Addressing Order Sensitivity of In-Context Demonstration Examples in Causal Language Models

TL;DR

Addressing the order sensitivity of in-context demonstration examples in causal language models, the paper shows that autoregressive masks in CausalLMs yield position-dependent representations that make performance highly permutation-dependent. It introduces InfoAC, an unsupervised LoRA-based fine-tuning framework with two losses: Information Augmentation, a contrastive objective aligning in-context example representations across positions to the end-of-demonstration, and Consistency Enhancement, a loss enforcing consistent predictions across permutations. Evaluations across five benchmarks (SST-5, SST-2, QQP, Sequence Next Term, Round Number) and multiple backbones demonstrate that InfoAC reduces order sensitivity and generalizes well across different candidate pools and varying numbers of demonstrations. This work advances reliable in-context learning for CausalLMs and offers practical guidance for improving permutation robustness in real-world applications.

Abstract

In-context learning has become a popular paradigm in natural language processing.
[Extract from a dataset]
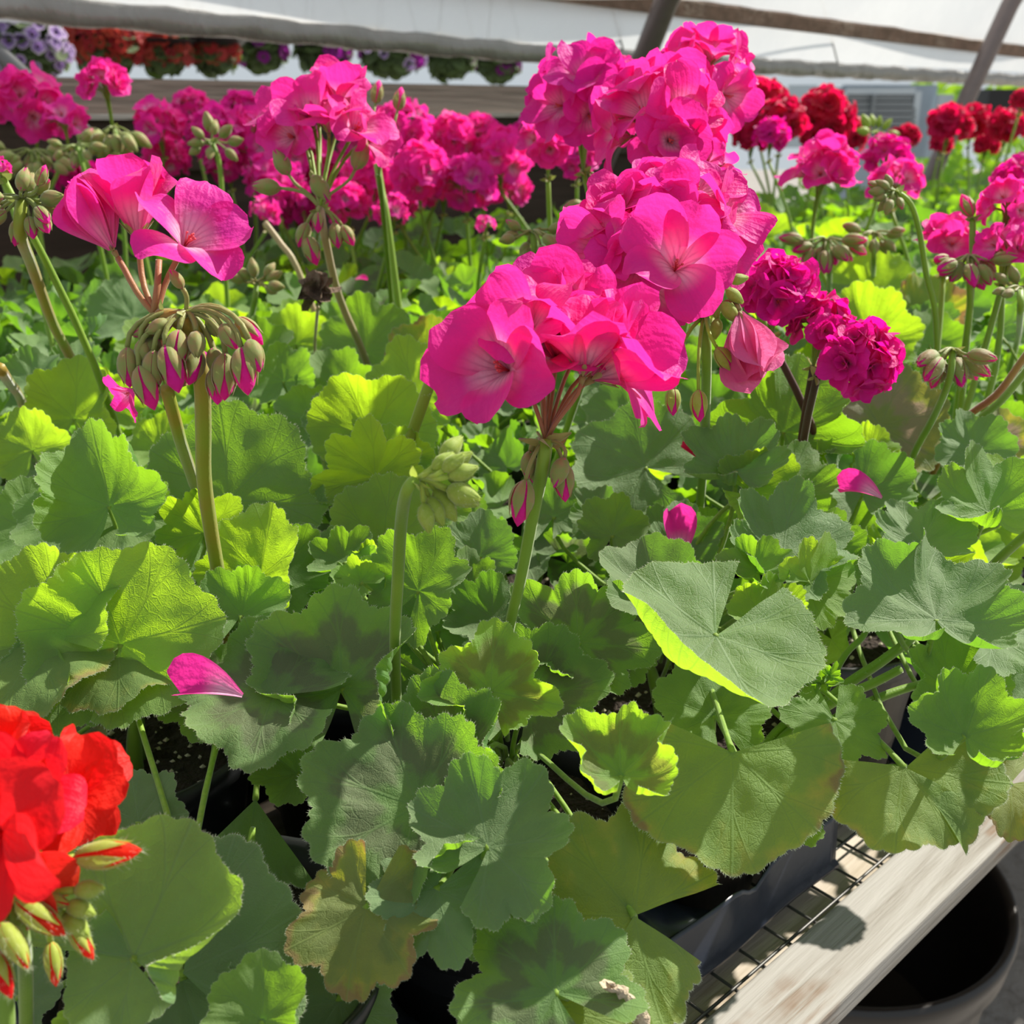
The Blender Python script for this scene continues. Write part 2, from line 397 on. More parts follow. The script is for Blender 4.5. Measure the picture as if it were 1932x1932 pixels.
def floret_mesh(kind, seed, mat, lod=0, angs=None, e0=1.25, e1=0.25):
    key = (kind, seed, mat, lod)
    if key in FL: return FL[key]
    rg = np.random.RandomState(seed * 13 + 5)
    mb = MB(); ns, nt = (11, 10) if lod == 0 else (5, 4)
    layers = {'single': [(5, 1.0, e0, e1)], 'semi': [(5, 1.0, 1.15, 0.15), (4, 0.80, 1.35, 0.75)],
              'double': [(6, 1.0, 1.0, 0.0), (5, 0.8, 1.2, 0.5), (4, 0.6, 1.4, 1.0)],
              'funnel': [(5, 1.0, 1.45, 0.85)], 'cup': [(5, 1.0, 1.30, 1.12)], 'closed': [(5, 1.0, 0.95, 1.85), (3, 0.8, 1.3, 1.7)]}[kind]
    li = 0
    for cnt, L, a0, a1 in layers:
        for k in range(cnt):
            a = 2 * PI * k / cnt + li * 0.6 + rg.uniform(-0.16, 0.16)
            V, f, uv = petal_pts(rg, a0 + rg.uniform(-0.1, 0.1), a1 + rg.uniform(-0.3, 0.3), rg.uniform(0.35, 0.45) if kind == 'single' else rg.uniform(.40, .50), ns, nt,
                                 0.045 if lod == 0 else 0.06, rg.uniform(0.05, 0.45), rg.uniform(-1, 1), rg.uniform(-0.1, 0.45) if kind != 'closed' else 0.0)
            V = V * L * rg.uniform(0.92, 1.06); V[:, 2] += li * 0.02
            mb.add(rotz(V, a), f, 0, uv)
        li += 1
    # calyx
    for k in range(5):
        V, f, uv = petal_pts(rg, 0.75, 0.85 if kind != 'closed' else 1.5, 0.10, 4, 2, 0.0, 0.6)
        V = V * 0.36; V[:, 2] -= 0.06
        mb.add(rotz(V, 2 * PI * k / 5 + 0.3), f, 1, uv)
    mb.tube([Vector((0, 0, -0.16)), Vector((0, 0, -0.03))], [0.025, 0.05], 6, 1)
    if lod == 0:
        for k in range(8):
            a = rg.rand() * 6.28; r = rg.uniform(0.02, 0.07); h = rg.uniform(0.22, 0.34)
            p = Vector((r * math.cos(a), r * math.sin(a), h))
            mb.tube([Vector((0, 0, 0.02)), Vector((p.x * .4, p.y * .4, h * .6)), p], [0.010, 0.008, 0.008], 4, 2)
            mb.tube([p, p + Vector((0.012, 0.01, 0.02))], [0.018, 0.012], 5, 2)
    me = mb.build('floret', [M[mat], M['sepal'], M['stamen']])
    FL[key] = me; return me
BD = {}
def bud_mesh(seed, mat, sep='sepal', pink=0.6, hairy=False, lod=0):
    key = (seed, mat, sep, round(pink, 1), hairy, lod)
    if key in BD: return BD[key]
    rg = np.random.RandomState(seed + 99)
    mb = MB(); seg = 12 if lod == 0 else 7
    prof = [(0.03, 0.0), (0.15, 0.08), (0.24, 0.24), (0.275, 0.42), (0.25, 0.62), (0.165, 0.80), (0.08, 0.92), (0.005, 1.0)]
    mb.lathe([(r_ * (.86 if z_ < .7 else .97), z_) for r_, z_ in prof], seg, 0 if pink >= .15 else 1)
    cnt = 5; lenf = 1.0 - 0.30 * pink
    for k in range(cnt):
        a0 = 2 * PI * k / cnt + rg.uniform(-0.08, 0.08)
        ns, nt = 7, 4; vs = []; hw = (PI / cnt) * (1.10 - 0.40 * pink)
        for i in range(ns + 1):
            q = i / ns; z = q * lenf
            r = np.interp(z, [p[1] for p in prof], [p[0] for p in prof]) + 0.018
            w = hw * (1 - max(0, (q - (.80 - .4 * pink)) / (.2 + .4 * pink)) ** 1.8)
            for j in range(nt + 1):
                t = (j / nt * 2 - 1)
                rr = r - 0.02 * t * t
                if i == ns: rr = r + 0.025 * pink
                vs.append(Vector((rr * math.cos(a0 + w * t), rr * math.sin(a0 + w * t), z + (0.05 if i == ns else 0))))
        fs = [(i * (nt + 1) + j, i * (nt + 1) + j + 1, (i + 1) * (nt + 1) + j + 1, (i + 1) * (nt + 1) + j) for i in range(ns) for j in range(nt)]
        mb.add(vs, fs, 1)
    if hairy:
        for _ in range(80):
            a = rg.rand() * 6.28; z = rg.rand() ** 0.7; r = np.interp(z, [p[1] for p in prof], [p[0] for p in prof]) + 0.015
            p = Vector((r * math.cos(a), r * math.sin(a), z)); d = Vector((math.cos(a), math.sin(a), 0.5 + z)) + Vector(rg.randn(3) * 0.3); d.normalize()
            t = d.orthogonal().normalized() * 0.004; L = rg.uniform(0.06, 0.18)
            mb.add([p - t, p + t, p + d * L], [(0, 1, 2)], 2)
    me = mb.build('bud', [M[mat], M[sep], M['fuzz']]); BD[key] = me; return me
def bract(mb, o, d, L, w, mi=1):
    y = d.normalized(); z = y.orthogonal().normalized(); x = y.cross(z)
    vs = []
    for i, (q, ww) in enumerate(((0, .4), (.3, 1), (.65, .7), (1, .02))):
        for t in (-1, 0, 1): vs.append(o + y * q * L + x * t * w * ww + z * (0.25 * w * abs(t) + 0.2 * L * q * q))
    mb.add(vs, [(i * 3 + j, i * 3 + j + 1, i * 3 + j + 4, i * 3 + j + 3) for i in range(3) for j in range(2)], mi)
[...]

However, its performance can be significantly influenced by the order of in-context demonstration examples. In this paper, we found that causal language models (CausalLMs) are more sensitive to this order compared to prefix language models (PrefixLMs). We attribute this phenomenon to the auto-regressive attention masks within CausalLMs, which restrict each token from accessing information from subsequent tokens. This results in different receptive fields for samples at different positions, thereby leading to representation disparities across positions. To tackle this challenge, we introduce an unsupervised fine-tuning method, termed the Information-Augmented and Consistency-Enhanced approach. This approach utilizes contrastive learning to align representations of in-context examples across different positions and introduces a consistency loss to ensure similar representations for inputs with different permutations. This enhances the model's predictive consistency across permutations. Experimental results on five benchmarks suggest that our proposed method can reduce the sensitivity of CausalLMs to the order of in-context examples and exhibit robust generalizability, particularly when demonstrations are sourced from a candidate pool different from that used in the training phase, or when the number of in-context examples differs from what is used during training.

Figures (4)

• Figure 1: The heatmap visualizes the similarities in representations of a specific token within a sample from the last layer outputs across different positions for Llama2-chat-7B.
• Figure 2: The heat map visualises the similarities in representations of a specific token within a sample from the last encoder layer outputs across different positions for Flan-T5-XL.
• Figure 3: The overview of our proposed InfoAC. We adopt contrastive learning (Left) to align the representation of a sample, $S_1$, as derived from model $M$, with the representations of $S_1$ when it is positioned at the end of the sequence derived from a referenced model $M_r$. We also ensure that the hidden representations preceding the classification head are similar when positioned at various locations, resulting in consistent outputs (Right).
• Figure A1: The heatmap visualizes the similarities in representations of a specific token within a sample from the last layer outputs across different positions for Llama2-chat-7B after fine-tuning with InfoAC.